--- begin Data records ---
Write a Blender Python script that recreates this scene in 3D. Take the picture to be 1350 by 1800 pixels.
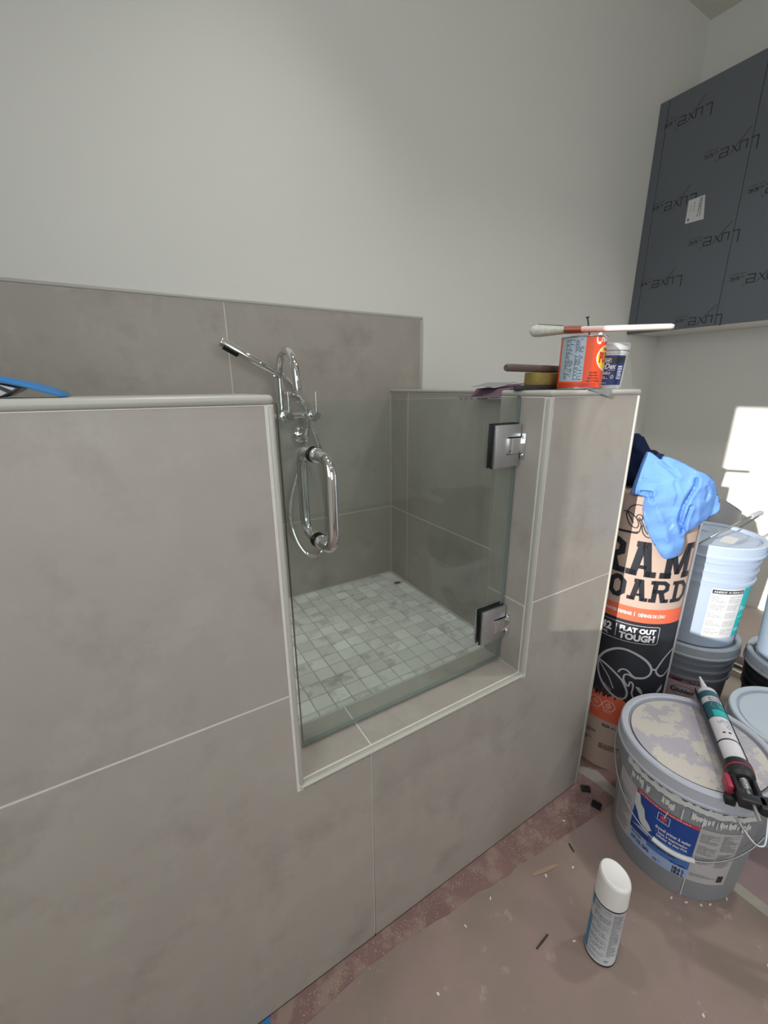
import bpy, bmesh, math, random
from mathutils import Vector, Matrix, noise as mnoise
from mathutils.geometry import delaunay_2d_cdt
for o in list(bpy.data.objects): bpy.data.objects.remove(o)
sc = bpy.context.scene
COL = sc.collection
PI = math.pi
rnd = random.Random(7)

# ------------------------------------------------------------------ camera
YAW, PITCH, ROLL, FPX = 0.543195745, -0.291752788, -0.00704165, 732.92
f_ = Vector((math.sin(YAW)*math.cos(PITCH), math.cos(YAW)*math.cos(PITCH), math.sin(PITCH)))
r0_ = Vector((math.cos(YAW), -math.sin(YAW), 0)); u0_ = r0_.cross(f_)
rr_ = r0_*math.cos(ROLL) + u0_*math.sin(ROLL); uu_ = rr_.cross(f_)
cam = bpy.data.cameras.new('camera'); cam_o = bpy.data.objects.new('camera', cam); COL.objects.link(cam_o)
cam.sensor_fit = 'HORIZONTAL'; cam.sensor_width = 36.0; cam.lens = FPX/1350*36.0
cam.clip_start = 0.02
mw = Matrix.Identity(4)
for i in range(3):
    mw[i][0] = rr_[i]; mw[i][1] = uu_[i]; mw[i][2] = -f_[i]
mw[0][3], mw[1][3], mw[2][3] = 0.0, -0.5883, 1.27
cam_o.matrix_world = mw
sc.camera = cam_o

# ------------------------------------------------------------------ light
w = bpy.data.worlds.new('sky'); sc.world = w; w.use_nodes = True
bg = w.node_tree.nodes['Background']; bg.inputs[0].default_value = (0.80, 0.90, 1.0, 1); bg.inputs[1].default_value = 1.2
AZ = math.radians(11.9); SLOPE = 0.301
sun = bpy.data.lights.new('sun', 'SUN'); sun.energy = 5.2; sun.angle = math.radians(0.35); sun.color = (1.0, 0.97, 0.93)
sun_o = bpy.data.objects.new('sun', sun); COL.objects.link(sun_o)
sun_o.location = (-4, -2, 3)
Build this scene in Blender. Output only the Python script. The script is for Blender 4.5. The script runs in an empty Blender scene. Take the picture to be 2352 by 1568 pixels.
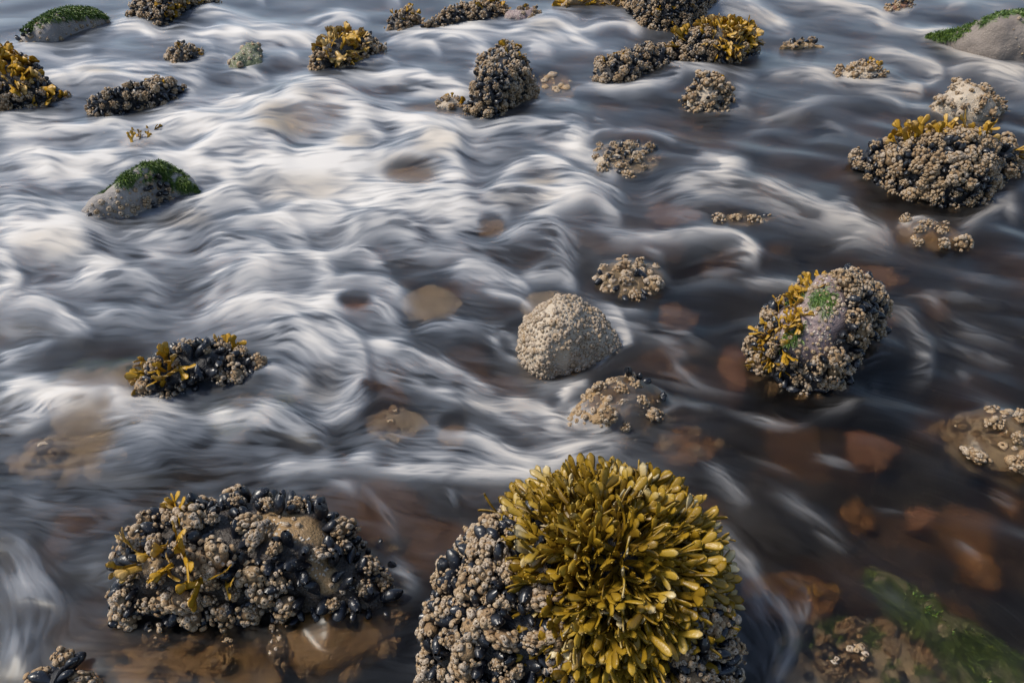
import bpy, math, random
import numpy as np
from mathutils import Vector, Matrix

SC = bpy.context.scene
COL = SC.collection
rng = np.random.default_rng(7)
random.seed(7)

# ------------------------------------------------------------------ camera, sky, sun, exposure
W0, H0 = 2352.0, 1568.0            # survey units used for tracing positions on the water plane
CAM_H, PITCH, LENS = 1.0, math.radians(36.0), 28.0
FPX = LENS / 36.0 * W0
CT, ST = math.cos(PITCH), math.sin(PITCH)

cam_d = bpy.data.cameras.new("camera"); cam = bpy.data.objects.new("camera", cam_d); COL.objects.link(cam)
cam_d.lens = LENS; cam_d.sensor_width = 36.0; cam_d.clip_start = 0.02; cam_d.clip_end = 500
cam.location = (0, 0, CAM_H); cam.rotation_euler = (math.pi / 2 - PITCH, 0, 0)
SC.camera = cam

SUN_EL, SUN_AZ = math.radians(54), math.radians(-88)     # azimuth from +Y (view direction), negative = left
world = bpy.data.worlds.new("World"); SC.world = world; world.use_nodes = True
wn = world.node_tree; bg = wn.nodes["Background"]
sky = wn.nodes.new("ShaderNodeTexSky"); sky.sky_type = 'NISHITA'; sky.sun_disc = False
sky.sun_elevation = SUN_EL; sky.sun_rotation = SUN_AZ
sky.air_density = 1.0; sky.dust_density = 1.2; sky.ozone_density = 1.0
hsv = wn.nodes.new("ShaderNodeHueSaturation"); hsv.inputs['Saturation'].default_value = 0.95
wn.links.new(sky.outputs[0], hsv.inputs['Color']); wn.links.new(hsv.outputs[0], bg.inputs[0])
bg.inputs[1].default_value = 0.14

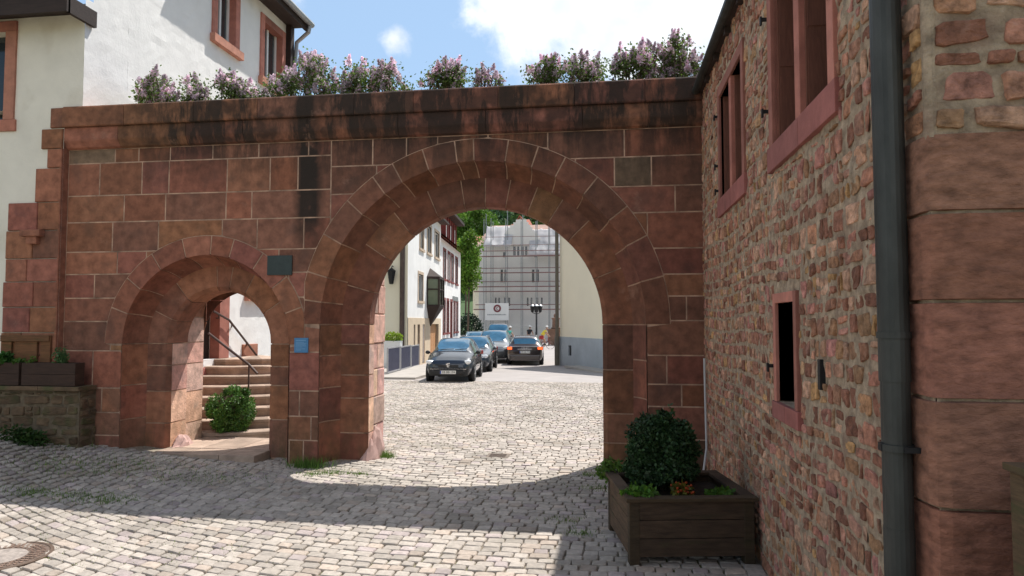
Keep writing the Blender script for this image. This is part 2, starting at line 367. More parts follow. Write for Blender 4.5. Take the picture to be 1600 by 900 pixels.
def rock(mb, cu, cv, wu, wv, h, map3, tone, n=6, mi=0, sq=3.2, ang=0.0, rough=0.006):
    """irregular broken stone set in a wall: jittered polygon outline, rough flat face"""
    J = 0.19
    cor = []
    for (x, y) in ((-1,-1),(1,-1),(1,1),(-1,1)):
        x2, y2 = x*(1-abs(U(0, J*1.3))), y*(1-abs(U(0, J*1.6)))
        c1, c2 = U(.10, .38), U(.10, .38)
        if (x, y) in ((-1,-1),(1,1)): cor += [(x2, y2*(1-c1)), (x2*(1-c2), y2)]
        else: cor += [(x2*(1-c2), y2), (x2, y2*(1-c1))]
    O = []
    for i in range(8):
        p, q = cor[i], cor[(i+1)%8]; L_ = math.hypot(q[0]-p[0], q[1]-p[1]); m = 1 if L_ < .55 else 3
        for k in range(m): t = k/m; O.append((p[0]+(q[0]-p[0])*t + (U(-.035,.035) if k else 0), p[1]+(q[1]-p[1])*t + (U(-.05,.05) if k else 0)))
    K = len(O); rings = [(1.0, -0.35), (.985, .35), (.93, .80), (.70, 1.0), (.36, 1.02)]; s0 = U(0, 99); V = []; F = []
    tu, tv = U(-.35,.35), U(-.35,.35); ca, sa = math.cos(ang), math.sin(ang)
    for ri, (rr, hh) in enumerate(rings):
        for (x, y) in O:
            u_ = x*rr*wu/2; v_ = y*rr*wv/2; u2 = cu + u_*ca - v_*sa; v2 = cv + u_*sa + v_*ca
            hz = hh*h*(1 + (tu*x + tv*y)*rr) + (noise.noise(Vector((u2*26, v2*26, s0)))*rough*1.3 + noise.noise(Vector((u2*70, v2*70, s0)))*rough*.6 if ri > 0 else 0)
            V.append(map3(u2, v2, hz))
    V.append(map3(cu, cv, h*1.02 + noise.noise(Vector((cu*26, cv*26, s0)))*rough))
    for i in range(len(rings)-1):
        for k in range(K): a = i*K+k; b2 = i*K+(k+1)%K; F.append((a, b2, b2+K, a+K))
    c0 = (len(rings)-1)*K
    for k in range(K): F.append((c0+k, c0+(k+1)%K, len(V)-1))
    mb.add(V, F, tone, mi)
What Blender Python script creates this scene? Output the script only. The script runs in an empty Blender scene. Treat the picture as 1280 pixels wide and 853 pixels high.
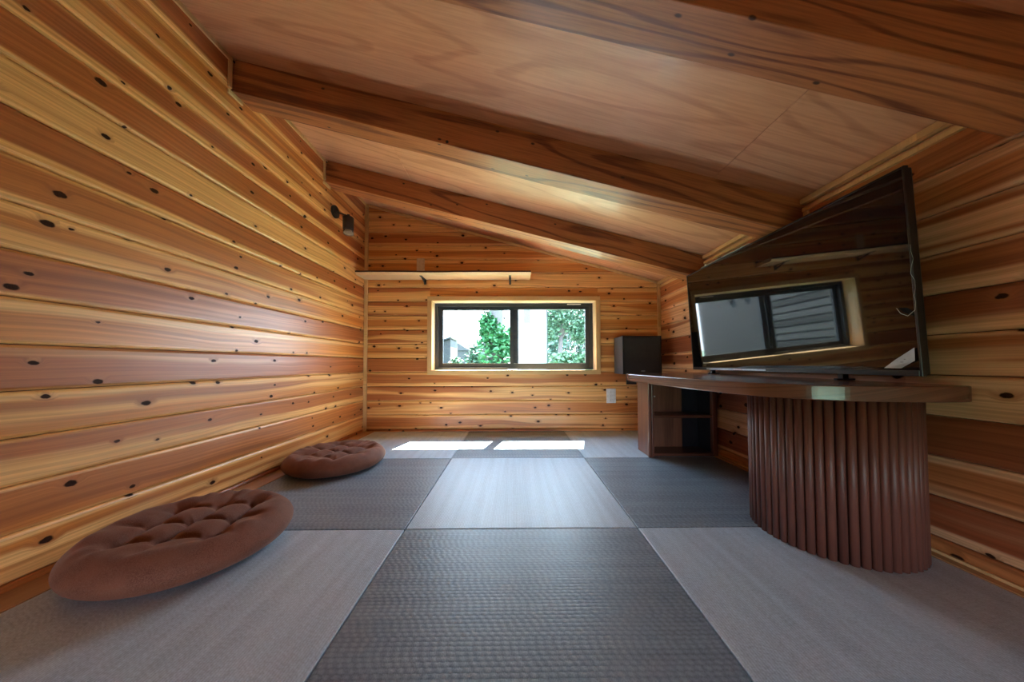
import bpy, bmesh, math, random
from mathutils import Vector, Matrix, noise

random.seed(7)
S = bpy.context.scene
COL = S.collection
PI = math.pi

# ------------------------------------------------------------------ camera
cam_d = bpy.data.cameras.new('camera')
cam = bpy.data.objects.new('camera', cam_d); COL.objects.link(cam)
pitch, yaw, roll = 0.0268, 0.0084, -0.0026
F = Vector((math.sin(yaw) * math.cos(pitch), math.cos(yaw) * math.cos(pitch), math.sin(pitch)))
R0 = Vector((math.cos(yaw), -math.sin(yaw), 0)); U0 = R0.cross(F)
R = R0 * math.cos(roll) + U0 * math.sin(roll)
U = -R0 * math.sin(roll) + U0 * math.cos(roll)
M = Matrix((R, U, -F)).transposed().to_4x4(); M.translation = Vector((0, 0, 0.6))
cam.matrix_world = M
cam_d.sensor_width = 36.0
cam_d.lens = 386.0 / 1280 * 36.0
cam_d.shift_x = (640 - 645.16) / 1280
cam_d.shift_y = (445.15 - 426.5) / 1280
cam_d.clip_start = 0.02
S.camera = cam

# ------------------------------------------------------------------ sky, sun, exposure
SKY = 14.5
w = bpy.data.worlds.new('sky'); S.world = w; w.use_nodes = True
nt = w.node_tree; nt.nodes.clear()
out = nt.nodes.new('ShaderNodeOutputWorld'); bg = nt.nodes.new('ShaderNodeBackground')
tc = nt.nodes.new('ShaderNodeTexCoord'); sp = nt.nodes.new('ShaderNodeSeparateXYZ')
rp = nt.nodes.new('ShaderNodeValToRGB')
rp.color_ramp.elements[0].position = 0.0; rp.color_ramp.elements[0].color = (0.76, 0.86, 1.0, 1)
rp.color_ramp.elements[1].position = 0.8; rp.color_ramp.elements[1].color = (0.50, 0.72, 1.0, 1)
nt.links.new(tc.outputs['Generated'], sp.inputs[0]); nt.links.new(sp.outputs['Z'], rp.inputs[0])
nt.links.new(rp.outputs[0], bg.inputs['Color']); bg.inputs['Strength'].default_value = SKY
nt.links.new(bg.outputs[0], out.inputs[0])

sun_d = bpy.data.lights.new('sun', 'SUN'); sun_d.energy = 110; sun_d.angle = 0.009; sun_d.color = (1.0, 0.95, 0.86)
sun = bpy.data.objects.new('sun', sun_d); COL.objects.link(sun)
sun.rotation_euler = Vector((-0.26, -1.0, -1.5)).to_track_quat('-Z', 'Y').to_euler()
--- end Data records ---
Given instruction: Retype the lines above exactly as they appear, from the line containing "Build this scene" through the line containing "CT, ST = math.cos(PITCH), math.sin(PITCH)", and leave out any pictures.

Solution:
Build this scene in Blender. Output only the Python script. The script is for Blender 4.5. The script runs in an empty Blender scene. Take the picture to be 2352 by 1568 pixels.
import bpy, math, random
import numpy as np
from mathutils import Vector, Matrix

SC = bpy.context.scene
COL = SC.collection
rng = np.random.default_rng(7)
random.seed(7)

# ------------------------------------------------------------------ camera, sky, sun, exposure
W0, H0 = 2352.0, 1568.0            # survey units used for tracing positions on the water plane
CAM_H, PITCH, LENS = 1.0, math.radians(36.0), 28.0
FPX = LENS / 36.0 * W0
CT, ST = math.cos(PITCH), math.sin(PITCH)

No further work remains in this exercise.